Problem requirements =>
Please restate, exactly as written, the lines running from the beginning of the material through the line that has "for x in (-8.4,-4.62,4.75,8.35): flood(x,'small" in it.

Information supplied =>
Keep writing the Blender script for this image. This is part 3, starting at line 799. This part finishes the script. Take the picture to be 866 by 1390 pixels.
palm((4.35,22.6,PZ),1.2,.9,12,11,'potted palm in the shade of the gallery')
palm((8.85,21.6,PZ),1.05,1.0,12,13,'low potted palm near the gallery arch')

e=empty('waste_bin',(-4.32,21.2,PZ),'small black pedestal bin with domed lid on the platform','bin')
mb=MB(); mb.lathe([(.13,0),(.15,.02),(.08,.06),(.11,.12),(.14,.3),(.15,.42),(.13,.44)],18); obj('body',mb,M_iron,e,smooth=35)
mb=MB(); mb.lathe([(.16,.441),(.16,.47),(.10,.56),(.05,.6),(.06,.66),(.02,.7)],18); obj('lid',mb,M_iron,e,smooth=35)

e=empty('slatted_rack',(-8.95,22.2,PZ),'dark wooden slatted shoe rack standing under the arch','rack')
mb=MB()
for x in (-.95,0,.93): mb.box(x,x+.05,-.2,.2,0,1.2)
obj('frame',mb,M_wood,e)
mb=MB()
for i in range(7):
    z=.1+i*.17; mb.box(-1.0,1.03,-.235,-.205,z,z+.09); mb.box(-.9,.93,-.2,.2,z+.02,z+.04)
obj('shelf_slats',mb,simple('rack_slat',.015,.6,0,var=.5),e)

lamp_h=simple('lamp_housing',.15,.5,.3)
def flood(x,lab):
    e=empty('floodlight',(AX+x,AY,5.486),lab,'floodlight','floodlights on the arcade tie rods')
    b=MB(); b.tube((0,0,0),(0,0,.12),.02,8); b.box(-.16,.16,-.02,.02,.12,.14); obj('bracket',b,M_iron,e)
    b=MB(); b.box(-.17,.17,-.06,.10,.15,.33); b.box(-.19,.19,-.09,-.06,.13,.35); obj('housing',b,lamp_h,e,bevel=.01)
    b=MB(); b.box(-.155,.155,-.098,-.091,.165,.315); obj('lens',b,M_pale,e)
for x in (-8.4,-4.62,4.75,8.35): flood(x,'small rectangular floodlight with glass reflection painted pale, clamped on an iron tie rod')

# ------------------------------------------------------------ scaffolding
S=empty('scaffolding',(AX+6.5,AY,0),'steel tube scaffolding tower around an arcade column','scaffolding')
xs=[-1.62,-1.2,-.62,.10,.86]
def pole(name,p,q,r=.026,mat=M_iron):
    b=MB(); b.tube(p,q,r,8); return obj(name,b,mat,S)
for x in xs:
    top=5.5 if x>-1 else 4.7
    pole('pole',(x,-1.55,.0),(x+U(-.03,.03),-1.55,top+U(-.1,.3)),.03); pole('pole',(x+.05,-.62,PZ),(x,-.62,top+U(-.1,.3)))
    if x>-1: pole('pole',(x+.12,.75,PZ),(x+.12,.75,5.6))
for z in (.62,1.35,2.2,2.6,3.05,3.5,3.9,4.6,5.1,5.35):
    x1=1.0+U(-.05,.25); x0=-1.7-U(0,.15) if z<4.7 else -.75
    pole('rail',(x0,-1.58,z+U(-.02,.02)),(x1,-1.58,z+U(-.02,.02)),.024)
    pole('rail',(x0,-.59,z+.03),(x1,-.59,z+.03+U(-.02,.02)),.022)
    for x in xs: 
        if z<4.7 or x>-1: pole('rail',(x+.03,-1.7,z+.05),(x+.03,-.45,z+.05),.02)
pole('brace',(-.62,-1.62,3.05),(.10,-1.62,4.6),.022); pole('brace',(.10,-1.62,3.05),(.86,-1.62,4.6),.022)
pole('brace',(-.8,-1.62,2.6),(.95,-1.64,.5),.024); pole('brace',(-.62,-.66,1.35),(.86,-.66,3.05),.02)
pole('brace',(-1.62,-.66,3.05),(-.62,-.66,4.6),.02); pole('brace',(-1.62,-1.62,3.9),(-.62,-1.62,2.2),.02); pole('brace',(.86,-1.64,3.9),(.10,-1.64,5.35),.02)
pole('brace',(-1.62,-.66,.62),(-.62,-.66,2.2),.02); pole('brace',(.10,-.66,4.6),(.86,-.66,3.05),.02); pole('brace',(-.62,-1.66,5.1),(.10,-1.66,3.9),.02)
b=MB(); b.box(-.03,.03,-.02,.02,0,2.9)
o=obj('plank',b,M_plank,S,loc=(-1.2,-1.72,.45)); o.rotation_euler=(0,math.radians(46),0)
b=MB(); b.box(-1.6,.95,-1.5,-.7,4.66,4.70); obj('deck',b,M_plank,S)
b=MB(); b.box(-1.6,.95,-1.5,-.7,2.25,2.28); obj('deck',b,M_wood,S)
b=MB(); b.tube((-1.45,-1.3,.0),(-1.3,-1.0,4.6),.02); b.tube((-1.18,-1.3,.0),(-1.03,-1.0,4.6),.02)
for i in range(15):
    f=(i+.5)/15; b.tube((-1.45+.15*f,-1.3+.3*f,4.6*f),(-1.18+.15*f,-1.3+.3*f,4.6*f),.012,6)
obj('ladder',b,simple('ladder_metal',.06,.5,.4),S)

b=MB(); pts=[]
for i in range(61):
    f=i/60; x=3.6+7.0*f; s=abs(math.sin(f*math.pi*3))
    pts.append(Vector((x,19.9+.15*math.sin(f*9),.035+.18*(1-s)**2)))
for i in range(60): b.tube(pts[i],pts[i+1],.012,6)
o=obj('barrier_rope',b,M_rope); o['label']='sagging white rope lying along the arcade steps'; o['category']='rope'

Final result =>
Keep writing the Blender script for this image. This is part 3, starting at line 799. This part finishes the script. Take the picture to be 866 by 1390 pixels.
palm((4.35,22.6,PZ),1.2,.9,12,11,'potted palm in the shade of the gallery')
palm((8.85,21.6,PZ),1.05,1.0,12,13,'low potted palm near the gallery arch')

e=empty('waste_bin',(-4.32,21.2,PZ),'small black pedestal bin with domed lid on the platform','bin')
mb=MB(); mb.lathe([(.13,0),(.15,.02),(.08,.06),(.11,.12),(.14,.3),(.15,.42),(.13,.44)],18); obj('body',mb,M_iron,e,smooth=35)
mb=MB(); mb.lathe([(.16,.441),(.16,.47),(.10,.56),(.05,.6),(.06,.66),(.02,.7)],18); obj('lid',mb,M_iron,e,smooth=35)

e=empty('slatted_rack',(-8.95,22.2,PZ),'dark wooden slatted shoe rack standing under the arch','rack')
mb=MB()
for x in (-.95,0,.93): mb.box(x,x+.05,-.2,.2,0,1.2)
obj('frame',mb,M_wood,e)
mb=MB()
for i in range(7):
    z=.1+i*.17; mb.box(-1.0,1.03,-.235,-.205,z,z+.09); mb.box(-.9,.93,-.2,.2,z+.02,z+.04)
obj('shelf_slats',mb,simple('rack_slat',.015,.6,0,var=.5),e)

lamp_h=simple('lamp_housing',.15,.5,.3)
def flood(x,lab):
    e=empty('floodlight',(AX+x,AY,5.486),lab,'floodlight','floodlights on the arcade tie rods')
    b=MB(); b.tube((0,0,0),(0,0,.12),.02,8); b.box(-.16,.16,-.02,.02,.12,.14); obj('bracket',b,M_iron,e)
    b=MB(); b.box(-.17,.17,-.06,.10,.15,.33); b.box(-.19,.19,-.09,-.06,.13,.35); obj('housing',b,lamp_h,e,bevel=.01)
    b=MB(); b.box(-.155,.155,-.098,-.091,.165,.315); obj('lens',b,M_pale,e)
for x in (-8.4,-4.62,4.75,8.35): flood(x,'small rectangular floodlight with glass reflection painted pale, clamped on an iron tie rod')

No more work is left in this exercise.